WHAT YOU SHOULD DO
Within the data that follows, how many lines carry the string "this"? Give the number alone.

* BEGIN TASK MATERIAL *

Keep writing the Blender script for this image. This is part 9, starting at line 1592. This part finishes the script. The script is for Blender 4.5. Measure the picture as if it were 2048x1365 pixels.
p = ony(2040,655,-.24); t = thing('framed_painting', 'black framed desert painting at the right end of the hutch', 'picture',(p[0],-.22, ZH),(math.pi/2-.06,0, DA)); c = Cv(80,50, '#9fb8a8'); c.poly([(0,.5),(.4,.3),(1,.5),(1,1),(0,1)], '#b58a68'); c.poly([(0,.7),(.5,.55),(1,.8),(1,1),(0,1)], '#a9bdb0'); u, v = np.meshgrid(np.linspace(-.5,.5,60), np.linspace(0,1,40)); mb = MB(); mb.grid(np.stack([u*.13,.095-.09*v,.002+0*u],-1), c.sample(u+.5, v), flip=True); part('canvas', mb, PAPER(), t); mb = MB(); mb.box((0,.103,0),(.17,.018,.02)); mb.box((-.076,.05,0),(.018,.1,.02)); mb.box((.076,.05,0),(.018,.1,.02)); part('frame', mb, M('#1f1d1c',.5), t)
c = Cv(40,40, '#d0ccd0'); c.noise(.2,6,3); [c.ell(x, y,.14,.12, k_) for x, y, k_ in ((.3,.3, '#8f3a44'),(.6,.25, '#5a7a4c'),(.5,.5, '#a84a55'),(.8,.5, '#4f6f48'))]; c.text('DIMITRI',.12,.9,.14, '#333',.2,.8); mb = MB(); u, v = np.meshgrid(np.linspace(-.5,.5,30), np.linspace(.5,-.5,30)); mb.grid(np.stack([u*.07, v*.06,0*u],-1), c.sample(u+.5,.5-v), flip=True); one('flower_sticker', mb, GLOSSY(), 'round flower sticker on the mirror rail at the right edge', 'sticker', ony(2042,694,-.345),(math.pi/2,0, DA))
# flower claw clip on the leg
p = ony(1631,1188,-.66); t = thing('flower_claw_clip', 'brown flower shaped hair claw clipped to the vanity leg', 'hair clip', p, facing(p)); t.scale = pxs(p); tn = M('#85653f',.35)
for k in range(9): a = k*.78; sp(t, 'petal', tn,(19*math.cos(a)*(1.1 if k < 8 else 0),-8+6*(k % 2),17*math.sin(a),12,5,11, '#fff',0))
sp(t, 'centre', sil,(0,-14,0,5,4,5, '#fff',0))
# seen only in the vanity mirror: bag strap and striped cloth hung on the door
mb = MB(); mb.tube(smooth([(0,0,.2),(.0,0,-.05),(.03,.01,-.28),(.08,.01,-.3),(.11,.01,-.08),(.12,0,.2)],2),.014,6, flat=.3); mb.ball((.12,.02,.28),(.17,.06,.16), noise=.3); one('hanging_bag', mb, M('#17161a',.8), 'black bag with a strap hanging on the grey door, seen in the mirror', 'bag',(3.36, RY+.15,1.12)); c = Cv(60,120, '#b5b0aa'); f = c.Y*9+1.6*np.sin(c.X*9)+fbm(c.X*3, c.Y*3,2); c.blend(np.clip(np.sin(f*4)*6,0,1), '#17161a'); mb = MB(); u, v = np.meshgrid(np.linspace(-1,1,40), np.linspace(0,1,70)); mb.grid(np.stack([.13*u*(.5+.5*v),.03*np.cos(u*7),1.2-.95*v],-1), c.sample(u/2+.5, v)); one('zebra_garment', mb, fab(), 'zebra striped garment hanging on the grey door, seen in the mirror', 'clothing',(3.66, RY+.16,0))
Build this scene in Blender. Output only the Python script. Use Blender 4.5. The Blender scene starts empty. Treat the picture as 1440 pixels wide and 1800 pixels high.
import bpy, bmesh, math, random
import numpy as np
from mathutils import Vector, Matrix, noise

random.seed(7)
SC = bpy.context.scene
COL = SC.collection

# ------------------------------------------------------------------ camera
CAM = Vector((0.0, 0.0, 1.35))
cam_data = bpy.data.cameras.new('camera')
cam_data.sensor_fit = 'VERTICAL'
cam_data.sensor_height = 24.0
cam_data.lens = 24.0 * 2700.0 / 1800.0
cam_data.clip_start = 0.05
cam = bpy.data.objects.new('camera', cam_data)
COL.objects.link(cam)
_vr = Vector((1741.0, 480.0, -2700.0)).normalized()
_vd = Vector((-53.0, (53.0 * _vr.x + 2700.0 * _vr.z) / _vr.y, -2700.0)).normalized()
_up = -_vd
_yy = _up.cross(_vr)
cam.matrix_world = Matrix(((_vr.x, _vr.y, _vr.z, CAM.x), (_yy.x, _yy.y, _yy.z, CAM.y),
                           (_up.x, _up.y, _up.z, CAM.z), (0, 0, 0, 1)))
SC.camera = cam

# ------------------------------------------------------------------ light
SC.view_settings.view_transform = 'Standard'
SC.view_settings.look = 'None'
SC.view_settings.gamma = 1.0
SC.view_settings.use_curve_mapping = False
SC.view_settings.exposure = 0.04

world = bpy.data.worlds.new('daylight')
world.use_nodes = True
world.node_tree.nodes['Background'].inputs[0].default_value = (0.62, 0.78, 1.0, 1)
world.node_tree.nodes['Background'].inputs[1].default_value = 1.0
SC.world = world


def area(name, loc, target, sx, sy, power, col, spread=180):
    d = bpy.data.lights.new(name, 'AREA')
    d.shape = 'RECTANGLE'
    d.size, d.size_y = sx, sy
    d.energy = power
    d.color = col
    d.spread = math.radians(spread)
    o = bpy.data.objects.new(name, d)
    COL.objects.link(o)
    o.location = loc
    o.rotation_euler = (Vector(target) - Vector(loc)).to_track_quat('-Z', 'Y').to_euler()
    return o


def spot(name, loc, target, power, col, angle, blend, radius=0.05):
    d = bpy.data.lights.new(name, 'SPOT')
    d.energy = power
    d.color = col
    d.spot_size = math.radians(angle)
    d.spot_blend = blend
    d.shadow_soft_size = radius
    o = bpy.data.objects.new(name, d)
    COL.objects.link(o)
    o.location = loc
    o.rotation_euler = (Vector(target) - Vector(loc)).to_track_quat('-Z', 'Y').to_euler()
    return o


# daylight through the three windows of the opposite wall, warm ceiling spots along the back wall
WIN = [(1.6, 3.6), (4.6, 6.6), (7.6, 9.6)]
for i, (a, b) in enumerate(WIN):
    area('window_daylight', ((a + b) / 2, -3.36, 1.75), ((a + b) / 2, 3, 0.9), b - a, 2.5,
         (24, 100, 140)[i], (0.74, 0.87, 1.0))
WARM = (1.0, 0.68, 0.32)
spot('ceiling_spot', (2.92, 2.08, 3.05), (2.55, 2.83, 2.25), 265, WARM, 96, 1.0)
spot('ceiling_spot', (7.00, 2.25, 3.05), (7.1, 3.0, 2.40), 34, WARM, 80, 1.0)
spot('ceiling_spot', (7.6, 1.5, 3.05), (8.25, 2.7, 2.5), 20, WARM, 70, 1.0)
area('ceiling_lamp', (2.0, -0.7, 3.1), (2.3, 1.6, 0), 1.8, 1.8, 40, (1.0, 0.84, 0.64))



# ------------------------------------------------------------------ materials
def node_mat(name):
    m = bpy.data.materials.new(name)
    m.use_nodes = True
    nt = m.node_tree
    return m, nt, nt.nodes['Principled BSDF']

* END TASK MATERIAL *

COMPLETED TASK
2